A bestialidade, supostamente inata ao homem, tem sido reafirmada por meio da exploração sensacionalista dos eventos sociais. Informar não é mais o propósito de boa parte dos veículos midiáticos. O que vemos em alguns telejornais é o uso exagerado de recursos lingüísticos, como substantivos coletivos e verbos de agir, que evidenciam a retórica cautelosa de suas matérias.
Esse vandalismo marginal seria de fato um eco do movimento que tem tomado conta das ruas de varias cidades brasileiras? Sim e não. Sim porque consiste em uma parcela ultra-radical cujo método de protesto é a velha anarquia, e não porque rompeu com o padrão reivindicativo pacífico adotado pela maioria. Ao romper esses limites surgiu um movimento paralelo de menor proporção e símbolo da violência tida como “normal” quando ocorre no cotidiano, mas que ao ser associada a um movimento político atingiu um nível de destaque que encerrou o mesmo dentro dos limites do inaceitável.
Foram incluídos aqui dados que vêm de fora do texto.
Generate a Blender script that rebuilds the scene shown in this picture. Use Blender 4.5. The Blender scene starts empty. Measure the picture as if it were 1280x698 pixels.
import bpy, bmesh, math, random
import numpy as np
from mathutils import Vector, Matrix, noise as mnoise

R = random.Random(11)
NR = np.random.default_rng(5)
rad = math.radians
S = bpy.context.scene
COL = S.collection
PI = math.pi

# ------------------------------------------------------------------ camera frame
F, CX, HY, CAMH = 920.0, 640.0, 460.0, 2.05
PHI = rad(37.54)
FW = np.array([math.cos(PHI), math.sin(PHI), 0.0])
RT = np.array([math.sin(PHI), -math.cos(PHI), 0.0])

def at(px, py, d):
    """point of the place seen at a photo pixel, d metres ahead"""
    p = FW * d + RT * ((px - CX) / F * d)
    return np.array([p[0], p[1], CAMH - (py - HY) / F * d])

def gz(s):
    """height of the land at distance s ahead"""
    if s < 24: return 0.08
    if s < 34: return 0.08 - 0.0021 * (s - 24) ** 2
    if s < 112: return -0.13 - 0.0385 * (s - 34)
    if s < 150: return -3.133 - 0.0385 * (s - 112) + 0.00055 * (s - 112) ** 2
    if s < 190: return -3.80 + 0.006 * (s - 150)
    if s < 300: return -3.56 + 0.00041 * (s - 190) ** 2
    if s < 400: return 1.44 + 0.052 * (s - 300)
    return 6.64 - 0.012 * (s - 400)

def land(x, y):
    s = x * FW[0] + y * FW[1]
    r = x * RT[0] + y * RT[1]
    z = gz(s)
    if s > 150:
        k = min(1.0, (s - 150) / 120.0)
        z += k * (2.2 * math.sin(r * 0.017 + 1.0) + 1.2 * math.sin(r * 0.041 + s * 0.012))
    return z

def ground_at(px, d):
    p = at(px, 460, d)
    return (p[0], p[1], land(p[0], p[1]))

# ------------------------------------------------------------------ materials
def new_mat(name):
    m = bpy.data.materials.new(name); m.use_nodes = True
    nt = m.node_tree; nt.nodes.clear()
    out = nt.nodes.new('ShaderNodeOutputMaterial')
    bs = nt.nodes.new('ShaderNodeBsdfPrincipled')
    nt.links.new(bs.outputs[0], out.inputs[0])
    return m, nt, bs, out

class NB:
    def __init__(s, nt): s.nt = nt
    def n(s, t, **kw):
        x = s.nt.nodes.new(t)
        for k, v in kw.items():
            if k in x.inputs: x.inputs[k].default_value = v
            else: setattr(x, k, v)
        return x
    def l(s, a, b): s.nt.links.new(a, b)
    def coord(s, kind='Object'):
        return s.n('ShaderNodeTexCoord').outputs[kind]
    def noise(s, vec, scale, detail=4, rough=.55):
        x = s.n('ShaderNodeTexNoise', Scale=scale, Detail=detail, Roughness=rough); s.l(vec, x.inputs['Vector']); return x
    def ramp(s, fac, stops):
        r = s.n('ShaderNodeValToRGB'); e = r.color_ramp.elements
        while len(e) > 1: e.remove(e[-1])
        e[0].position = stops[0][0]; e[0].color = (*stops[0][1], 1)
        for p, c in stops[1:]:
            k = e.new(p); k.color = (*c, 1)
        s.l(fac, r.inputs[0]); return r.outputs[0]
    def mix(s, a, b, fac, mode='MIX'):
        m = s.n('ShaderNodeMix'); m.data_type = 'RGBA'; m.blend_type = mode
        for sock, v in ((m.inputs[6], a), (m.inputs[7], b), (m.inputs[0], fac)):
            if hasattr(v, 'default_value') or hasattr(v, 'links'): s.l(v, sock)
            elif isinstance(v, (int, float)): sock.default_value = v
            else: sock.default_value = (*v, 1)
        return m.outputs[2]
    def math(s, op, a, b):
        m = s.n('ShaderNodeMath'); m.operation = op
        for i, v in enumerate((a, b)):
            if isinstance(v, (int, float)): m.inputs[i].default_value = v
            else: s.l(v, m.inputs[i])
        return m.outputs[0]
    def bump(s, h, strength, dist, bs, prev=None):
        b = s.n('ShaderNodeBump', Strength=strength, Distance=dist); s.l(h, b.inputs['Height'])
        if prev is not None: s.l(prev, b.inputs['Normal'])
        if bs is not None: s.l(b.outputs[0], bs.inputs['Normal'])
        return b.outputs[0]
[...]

Há muito que o poder público deixou de representar os anseios da população brasileira, cujo caráter conformista foi fundamental para a manutenção do estado de inércia da sociedade. As manifestações tornaram evidentes, a nível internacional, o antagonismo existente entre o poder político e a sociedade por ele “representada”. O grito das ruas estreitou os limites de ação do governo e pela primeira vez eliminou a necessidade de uma força intermediadora entre o governo e o povo ao repudiarem a presença de partidos políticos em suas fileiras. O caráter apartidário das manifestações já representou uma grande vitoria, uma vez que eliminou parte da estrutura política burocrática na medida em que evidenciou a inutilidade da mesma.
O brado retumbante de um povo heróico já ecoa por todo o país numa demonstração clara de que a elevação da classe media a níveis até então inéditos em nosso país veio acompanhada de uma postura mais exigente e reivindicativa. Toda essa onda de protestos é fruto desse desenvolvimento de classes - uma característica positiva dentre as centenas de negativas. Esse pluralismo reivindicativo que testemunhamos nas manifestações de varias cidades é o resultado lógico de um confuso mosaico político e social no qual se encontra imerso nossa nação de dimensões continentais. Estou torcendo para que esse despertar do povo brasileiro não passe de uma onda passageira de protestos fundamentado em questões absolutamente validas, mas movidas por um impulso vacilante.
Acredito que um certa postura radical por parte da população é fundamental para resultados expressivos, pois no Brasil só "conseguimos conquistar com braço forte". Condeno o vandalismo e repúdio esse grupo anarquista de baderneiros que se estabeleceram entre os manifestantes. O ideal positivista de ordem e progresso deve ser o nosso lema; desordem e vandalismo devem ser consideradas características reacionárias de nossos propósitos.